C’est bien à l’État de dire ce qu’est un signe ou une tenue à caractère religieux
Le principe de laïcité est bien un principe d’indifférence, comme l’implique la loi du 9 décembre 1905 (article 2) : “La République ne reconnaît, ne salarie ni ne subventionne aucun culte”. Ce principe ainsi interprété est repris par la Constitution, article 1er : “La France est une République indivisible, laïque, démocratique et sociale”.
En revanche, indifférence de l’État aux religions ne signifie pas liberté totale : depuis la déclaration des droits de l’homme (article 10), “Nul ne doit être inquiété pour ses opinions, même religieuses, pourvu que leur manifestation ne trouble pas l’ordre public établi par la loi”.
Le juge concilie ces deux textes d’une manière qu’on peut ainsi résumer : chacun ses opinions religieuses, chacun sa manière de les manifester, mais dans le respect de l’ordre public.
La loi énonce les grandes notions
Le rôle de la loi est de fournir des grandes orientations, que l’exécutif met en œuvre (article 34 de la Constitution). Le code de l’éducation ne précise pas ce qu’est un signe ou une tenue à caractère religieux, ne serait-ce parce que la liste serait forcément incomplète et très vite obsolète. C’est donc que le législateur a laissé à l’exécutif, chargé d’assurer le respect des lois et le maintien de l’ordre public, le soin d’interpréter ces notions et de les appliquer au cas par cas, concrètement, sous le contrôle du juge administratif (le Conseil d’État a été saisi d’ailleurs).
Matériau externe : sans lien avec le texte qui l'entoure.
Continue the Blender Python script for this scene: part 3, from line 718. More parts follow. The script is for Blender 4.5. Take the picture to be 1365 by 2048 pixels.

L’exécutif apporte les précisions nécessaires à l’application de la loi
Comme dans tous les domaines du droit (hors droit pénal), le législateur crée des grandes catégories juridiques, suffisamment souples pour ne pas être trop vite obsolètes, et l’exécutif définit au cas par cas ce qui entre dans ces catégories (on dit en droit que l’exécutif “qualifie juridiquement les faits”).
En l’occurrence, la loi de 2004 bannit des établissements scolaires les “signes ou tenues par lesquels les élèves manifestent ostensiblement une appartenance religieuse”. C’est ensuite au gouvernement de définir concrètement ce qu’est une tenue ou un signe religieux, et ce qu’est une tenue ou un signe qui, sans être religieux en soi, manifestent ostensiblement une appartenance religieuse. Le ministre peut toujours consulter les différents ordres religieux pour se faire une idée, mais ce n’est pas à ces derniers de décider, et encore moins à chaque citoyen : la loi doit être la même pour tous, qu’elle autorise ou qu’elle interdise.